Gosh, Garcia finds herself down 0-30 thanks in part to an injudicious double … but seconds later she’s again got her arm raised, tanking in to flick a drop over and onto the sideline. But Blinkova edges the next point and needs one more for the break…
Email! “Watching Stanimal Wawrinka absolutely smoke backhands is a joy to behold,” writes James W. “You’re right in saying that it’s immense that playing in the same era as the Big 3 and Andy Murray, it’s an ubermensch achievement to have got three slams (three different ones too!) and having to beat the World Number 1 (Novak twice, Nadal once) to win each one. Of course his career will not be remembered quite like Andy’s (who has over 20 career titles, a final or better at all four slams, the Number 1 ranking) for the sheer numbers. But for the sheer thrill of showing up in the first shorts he managed to find that morning, pulling them on and starting to smoke winners from all parts of the court (Novak’s coronation as finally winning the French was rather derailed coz everybody forgot just how good Stan is on clay, having grown up playing on it). It is a visceral thrill and one of the most beautiful things in sport today, watching Stan turn up looking hungover from the night before and just paint the lines. I really hope he goes far this French Open. At 37, you don’t know how many more slams he has in him! Make it count, Stan.”
Agreed, a hero.
Next on Lenglen: Shymanovich v Sabalenka [2].

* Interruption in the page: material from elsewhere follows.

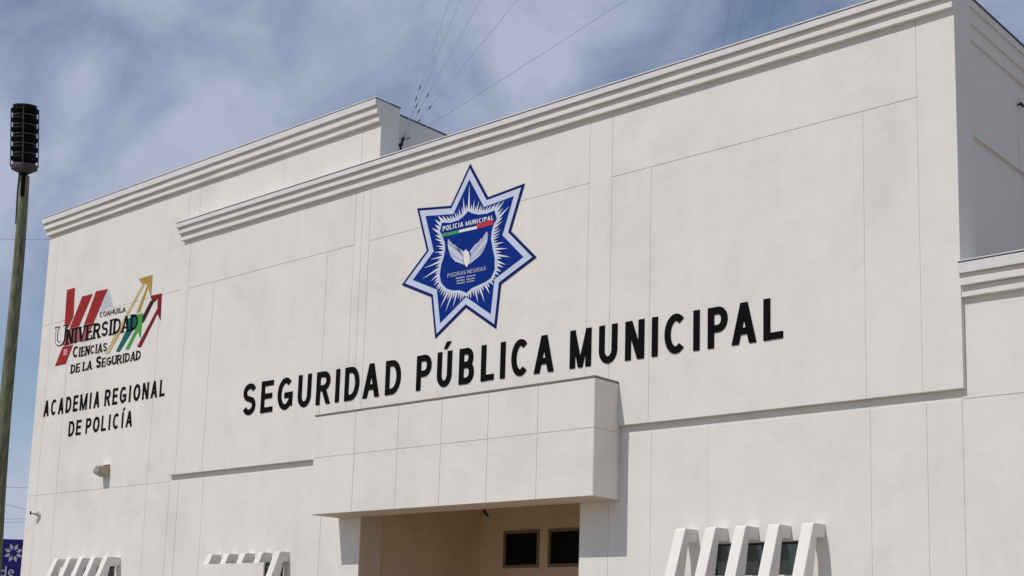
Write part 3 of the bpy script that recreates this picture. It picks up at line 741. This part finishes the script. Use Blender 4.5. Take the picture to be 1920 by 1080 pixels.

Garcia earns another break-back point but Blinkova finds another first serve and the return drops long. This is fantastic stuff, it really is, and a backhand cross-court, breaking the sideline, gives Garcia another chance to save herself, and a booming forehand has her saluting the crowd as she makes 5-5! What it takes to play like this under this pressure is incredible, because Blinkova didn’t hand that over, quite the reverse – she handled herself, and Garcia was good enough to find what she needed.